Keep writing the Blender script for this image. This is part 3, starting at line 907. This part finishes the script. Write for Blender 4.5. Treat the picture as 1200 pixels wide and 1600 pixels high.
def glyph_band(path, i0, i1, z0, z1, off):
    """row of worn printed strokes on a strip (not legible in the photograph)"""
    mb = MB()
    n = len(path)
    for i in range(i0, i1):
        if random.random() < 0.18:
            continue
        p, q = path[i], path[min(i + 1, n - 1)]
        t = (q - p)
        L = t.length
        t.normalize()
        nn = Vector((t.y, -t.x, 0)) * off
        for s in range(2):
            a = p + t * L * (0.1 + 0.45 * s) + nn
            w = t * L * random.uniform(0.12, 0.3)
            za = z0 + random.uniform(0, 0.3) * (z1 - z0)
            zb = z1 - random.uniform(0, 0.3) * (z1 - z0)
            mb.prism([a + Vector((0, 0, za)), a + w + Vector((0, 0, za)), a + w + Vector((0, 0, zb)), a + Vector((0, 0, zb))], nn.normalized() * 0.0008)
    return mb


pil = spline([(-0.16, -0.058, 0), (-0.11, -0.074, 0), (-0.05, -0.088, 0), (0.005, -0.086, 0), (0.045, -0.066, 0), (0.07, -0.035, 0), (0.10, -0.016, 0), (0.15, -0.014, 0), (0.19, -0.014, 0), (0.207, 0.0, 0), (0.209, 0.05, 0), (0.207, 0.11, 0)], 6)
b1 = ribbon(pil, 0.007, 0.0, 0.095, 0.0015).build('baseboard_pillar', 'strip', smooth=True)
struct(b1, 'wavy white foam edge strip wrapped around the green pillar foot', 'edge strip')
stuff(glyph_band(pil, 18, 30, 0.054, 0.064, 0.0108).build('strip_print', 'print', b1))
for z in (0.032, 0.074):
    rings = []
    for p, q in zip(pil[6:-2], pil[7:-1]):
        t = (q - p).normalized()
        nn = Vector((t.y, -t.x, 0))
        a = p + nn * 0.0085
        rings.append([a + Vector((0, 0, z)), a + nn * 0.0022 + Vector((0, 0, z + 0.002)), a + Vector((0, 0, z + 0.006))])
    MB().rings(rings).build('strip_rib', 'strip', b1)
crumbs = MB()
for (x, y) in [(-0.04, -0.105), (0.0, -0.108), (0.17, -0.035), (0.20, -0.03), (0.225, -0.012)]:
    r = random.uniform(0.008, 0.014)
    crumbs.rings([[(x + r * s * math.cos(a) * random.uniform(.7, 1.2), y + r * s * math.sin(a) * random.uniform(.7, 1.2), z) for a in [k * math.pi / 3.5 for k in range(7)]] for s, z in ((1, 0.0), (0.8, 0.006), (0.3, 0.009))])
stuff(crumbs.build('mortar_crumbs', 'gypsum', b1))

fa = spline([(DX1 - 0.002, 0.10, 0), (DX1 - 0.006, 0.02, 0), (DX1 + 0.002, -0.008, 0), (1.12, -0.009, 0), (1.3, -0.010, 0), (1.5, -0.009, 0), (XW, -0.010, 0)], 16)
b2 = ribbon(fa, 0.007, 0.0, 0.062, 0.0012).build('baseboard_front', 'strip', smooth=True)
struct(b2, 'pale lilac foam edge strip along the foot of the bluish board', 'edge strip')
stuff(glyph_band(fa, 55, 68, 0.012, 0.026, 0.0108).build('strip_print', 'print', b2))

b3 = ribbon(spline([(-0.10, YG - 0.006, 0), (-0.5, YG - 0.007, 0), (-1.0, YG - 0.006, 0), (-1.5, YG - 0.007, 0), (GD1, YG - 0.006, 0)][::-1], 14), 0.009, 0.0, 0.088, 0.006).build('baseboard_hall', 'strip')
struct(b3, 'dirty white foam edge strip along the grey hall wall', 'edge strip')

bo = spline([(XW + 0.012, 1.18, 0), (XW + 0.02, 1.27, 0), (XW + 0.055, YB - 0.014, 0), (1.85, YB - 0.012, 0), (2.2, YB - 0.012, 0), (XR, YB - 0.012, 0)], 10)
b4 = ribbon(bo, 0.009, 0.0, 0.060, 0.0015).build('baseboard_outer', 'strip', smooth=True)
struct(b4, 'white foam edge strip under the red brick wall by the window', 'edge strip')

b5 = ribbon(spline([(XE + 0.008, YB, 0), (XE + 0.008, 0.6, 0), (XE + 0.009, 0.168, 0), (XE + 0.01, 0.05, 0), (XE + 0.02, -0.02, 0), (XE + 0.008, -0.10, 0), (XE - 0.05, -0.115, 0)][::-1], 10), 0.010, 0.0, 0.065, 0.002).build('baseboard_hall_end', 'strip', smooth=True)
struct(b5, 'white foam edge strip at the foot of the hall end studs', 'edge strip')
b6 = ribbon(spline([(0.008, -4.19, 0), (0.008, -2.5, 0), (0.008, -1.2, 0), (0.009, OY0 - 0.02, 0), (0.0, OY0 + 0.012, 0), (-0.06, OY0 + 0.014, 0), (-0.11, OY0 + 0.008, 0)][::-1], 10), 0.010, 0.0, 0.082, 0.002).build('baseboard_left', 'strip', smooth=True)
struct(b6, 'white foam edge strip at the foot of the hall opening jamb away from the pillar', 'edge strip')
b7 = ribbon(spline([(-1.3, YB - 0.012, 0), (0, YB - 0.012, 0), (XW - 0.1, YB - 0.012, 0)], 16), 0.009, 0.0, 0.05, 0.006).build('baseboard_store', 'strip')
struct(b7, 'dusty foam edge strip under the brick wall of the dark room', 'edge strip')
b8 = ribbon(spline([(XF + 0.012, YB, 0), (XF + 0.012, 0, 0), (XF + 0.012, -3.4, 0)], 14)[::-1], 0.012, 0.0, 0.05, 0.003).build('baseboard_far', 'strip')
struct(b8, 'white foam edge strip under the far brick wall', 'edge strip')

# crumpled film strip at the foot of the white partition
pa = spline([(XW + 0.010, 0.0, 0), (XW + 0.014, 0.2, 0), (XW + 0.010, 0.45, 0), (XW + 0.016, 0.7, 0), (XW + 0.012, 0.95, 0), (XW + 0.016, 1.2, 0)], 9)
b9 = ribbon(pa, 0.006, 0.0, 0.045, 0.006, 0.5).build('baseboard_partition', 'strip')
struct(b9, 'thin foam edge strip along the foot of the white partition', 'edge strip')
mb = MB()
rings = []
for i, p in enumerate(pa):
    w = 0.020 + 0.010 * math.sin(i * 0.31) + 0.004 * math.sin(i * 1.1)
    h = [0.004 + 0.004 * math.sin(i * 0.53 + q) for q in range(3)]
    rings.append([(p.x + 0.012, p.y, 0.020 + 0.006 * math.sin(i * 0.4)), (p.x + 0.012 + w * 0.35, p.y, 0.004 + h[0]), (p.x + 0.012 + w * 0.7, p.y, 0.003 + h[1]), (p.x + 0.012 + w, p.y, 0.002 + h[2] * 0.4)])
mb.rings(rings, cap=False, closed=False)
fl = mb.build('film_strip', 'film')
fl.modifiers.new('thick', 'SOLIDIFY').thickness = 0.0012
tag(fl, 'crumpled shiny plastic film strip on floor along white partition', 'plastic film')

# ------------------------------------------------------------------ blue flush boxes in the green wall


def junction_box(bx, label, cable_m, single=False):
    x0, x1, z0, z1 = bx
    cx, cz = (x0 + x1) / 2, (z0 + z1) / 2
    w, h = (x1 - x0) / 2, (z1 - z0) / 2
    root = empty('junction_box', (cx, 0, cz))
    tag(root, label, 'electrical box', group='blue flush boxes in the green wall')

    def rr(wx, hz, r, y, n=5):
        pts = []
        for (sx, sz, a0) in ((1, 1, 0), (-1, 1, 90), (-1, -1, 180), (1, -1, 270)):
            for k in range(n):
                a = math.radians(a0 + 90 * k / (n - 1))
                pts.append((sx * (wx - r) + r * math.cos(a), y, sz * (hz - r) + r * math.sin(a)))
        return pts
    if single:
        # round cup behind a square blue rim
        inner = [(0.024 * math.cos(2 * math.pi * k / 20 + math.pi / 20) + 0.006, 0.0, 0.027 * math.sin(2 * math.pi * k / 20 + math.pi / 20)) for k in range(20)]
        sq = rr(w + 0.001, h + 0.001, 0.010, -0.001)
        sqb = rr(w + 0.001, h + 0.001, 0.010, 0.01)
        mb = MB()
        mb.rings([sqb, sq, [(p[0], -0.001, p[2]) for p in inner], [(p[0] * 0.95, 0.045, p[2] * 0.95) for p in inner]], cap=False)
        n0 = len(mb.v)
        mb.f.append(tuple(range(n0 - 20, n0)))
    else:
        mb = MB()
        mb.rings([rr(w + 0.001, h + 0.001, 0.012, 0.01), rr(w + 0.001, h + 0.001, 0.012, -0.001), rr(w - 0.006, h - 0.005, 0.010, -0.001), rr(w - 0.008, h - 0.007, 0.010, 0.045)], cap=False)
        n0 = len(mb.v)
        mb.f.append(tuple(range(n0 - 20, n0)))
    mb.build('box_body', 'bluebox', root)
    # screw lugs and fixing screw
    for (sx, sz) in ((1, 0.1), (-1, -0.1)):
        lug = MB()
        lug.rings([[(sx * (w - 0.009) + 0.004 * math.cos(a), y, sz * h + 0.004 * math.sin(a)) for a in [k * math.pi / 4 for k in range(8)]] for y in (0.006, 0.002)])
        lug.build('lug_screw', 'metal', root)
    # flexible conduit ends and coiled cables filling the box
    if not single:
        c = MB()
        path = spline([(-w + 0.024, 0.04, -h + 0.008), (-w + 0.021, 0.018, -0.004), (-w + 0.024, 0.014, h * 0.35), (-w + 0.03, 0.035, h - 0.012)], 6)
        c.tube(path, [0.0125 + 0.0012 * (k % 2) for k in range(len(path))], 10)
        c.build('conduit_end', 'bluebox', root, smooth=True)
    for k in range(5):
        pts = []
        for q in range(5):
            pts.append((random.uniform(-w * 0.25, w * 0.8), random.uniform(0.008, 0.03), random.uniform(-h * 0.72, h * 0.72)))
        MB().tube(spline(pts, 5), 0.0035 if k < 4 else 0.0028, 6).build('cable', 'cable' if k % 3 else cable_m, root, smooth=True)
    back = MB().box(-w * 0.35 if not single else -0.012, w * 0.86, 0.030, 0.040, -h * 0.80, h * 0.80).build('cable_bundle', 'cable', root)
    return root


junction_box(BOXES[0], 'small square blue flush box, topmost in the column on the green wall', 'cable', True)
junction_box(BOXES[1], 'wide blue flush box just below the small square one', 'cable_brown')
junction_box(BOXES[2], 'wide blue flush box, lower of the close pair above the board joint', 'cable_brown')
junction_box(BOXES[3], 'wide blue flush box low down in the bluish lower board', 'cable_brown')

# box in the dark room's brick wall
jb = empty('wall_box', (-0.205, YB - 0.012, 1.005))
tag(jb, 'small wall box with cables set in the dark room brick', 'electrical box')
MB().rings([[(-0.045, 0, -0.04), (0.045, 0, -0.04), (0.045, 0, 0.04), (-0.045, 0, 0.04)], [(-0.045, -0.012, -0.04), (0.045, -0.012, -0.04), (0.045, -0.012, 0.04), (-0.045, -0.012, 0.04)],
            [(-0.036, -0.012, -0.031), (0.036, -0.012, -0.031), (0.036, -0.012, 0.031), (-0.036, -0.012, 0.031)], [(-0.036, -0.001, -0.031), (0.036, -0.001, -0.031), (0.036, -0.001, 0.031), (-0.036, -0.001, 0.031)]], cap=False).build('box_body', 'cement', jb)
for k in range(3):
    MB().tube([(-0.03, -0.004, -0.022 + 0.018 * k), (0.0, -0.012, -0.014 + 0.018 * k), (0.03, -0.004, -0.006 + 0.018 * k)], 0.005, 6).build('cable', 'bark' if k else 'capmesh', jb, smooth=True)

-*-

— WHAT TO PRODUCE —
Exactly as written, please reproduce the lines from the first line of the data to the line containing "stuff(crumbs.build('mortar_crumbs', 'gypsum', b1))", inclusive, and nothing else.

— ANSWER FOR THIS EXERCISE —
Keep writing the Blender script for this image. This is part 3, starting at line 907. This part finishes the script. Write for Blender 4.5. Treat the picture as 1200 pixels wide and 1600 pixels high.
def glyph_band(path, i0, i1, z0, z1, off):
    """row of worn printed strokes on a strip (not legible in the photograph)"""
    mb = MB()
    n = len(path)
    for i in range(i0, i1):
        if random.random() < 0.18:
            continue
        p, q = path[i], path[min(i + 1, n - 1)]
        t = (q - p)
        L = t.length
        t.normalize()
        nn = Vector((t.y, -t.x, 0)) * off
        for s in range(2):
            a = p + t * L * (0.1 + 0.45 * s) + nn
            w = t * L * random.uniform(0.12, 0.3)
            za = z0 + random.uniform(0, 0.3) * (z1 - z0)
            zb = z1 - random.uniform(0, 0.3) * (z1 - z0)
            mb.prism([a + Vector((0, 0, za)), a + w + Vector((0, 0, za)), a + w + Vector((0, 0, zb)), a + Vector((0, 0, zb))], nn.normalized() * 0.0008)
    return mb


pil = spline([(-0.16, -0.058, 0), (-0.11, -0.074, 0), (-0.05, -0.088, 0), (0.005, -0.086, 0), (0.045, -0.066, 0), (0.07, -0.035, 0), (0.10, -0.016, 0), (0.15, -0.014, 0), (0.19, -0.014, 0), (0.207, 0.0, 0), (0.209, 0.05, 0), (0.207, 0.11, 0)], 6)
b1 = ribbon(pil, 0.007, 0.0, 0.095, 0.0015).build('baseboard_pillar', 'strip', smooth=True)
struct(b1, 'wavy white foam edge strip wrapped around the green pillar foot', 'edge strip')
stuff(glyph_band(pil, 18, 30, 0.054, 0.064, 0.0108).build('strip_print', 'print', b1))
for z in (0.032, 0.074):
    rings = []
    for p, q in zip(pil[6:-2], pil[7:-1]):
        t = (q - p).normalized()
        nn = Vector((t.y, -t.x, 0))
        a = p + nn * 0.0085
        rings.append([a + Vector((0, 0, z)), a + nn * 0.0022 + Vector((0, 0, z + 0.002)), a + Vector((0, 0, z + 0.006))])
    MB().rings(rings).build('strip_rib', 'strip', b1)
crumbs = MB()
for (x, y) in [(-0.04, -0.105), (0.0, -0.108), (0.17, -0.035), (0.20, -0.03), (0.225, -0.012)]:
    r = random.uniform(0.008, 0.014)
    crumbs.rings([[(x + r * s * math.cos(a) * random.uniform(.7, 1.2), y + r * s * math.sin(a) * random.uniform(.7, 1.2), z) for a in [k * math.pi / 3.5 for k in range(7)]] for s, z in ((1, 0.0), (0.8, 0.006), (0.3, 0.009))])
stuff(crumbs.build('mortar_crumbs', 'gypsum', b1))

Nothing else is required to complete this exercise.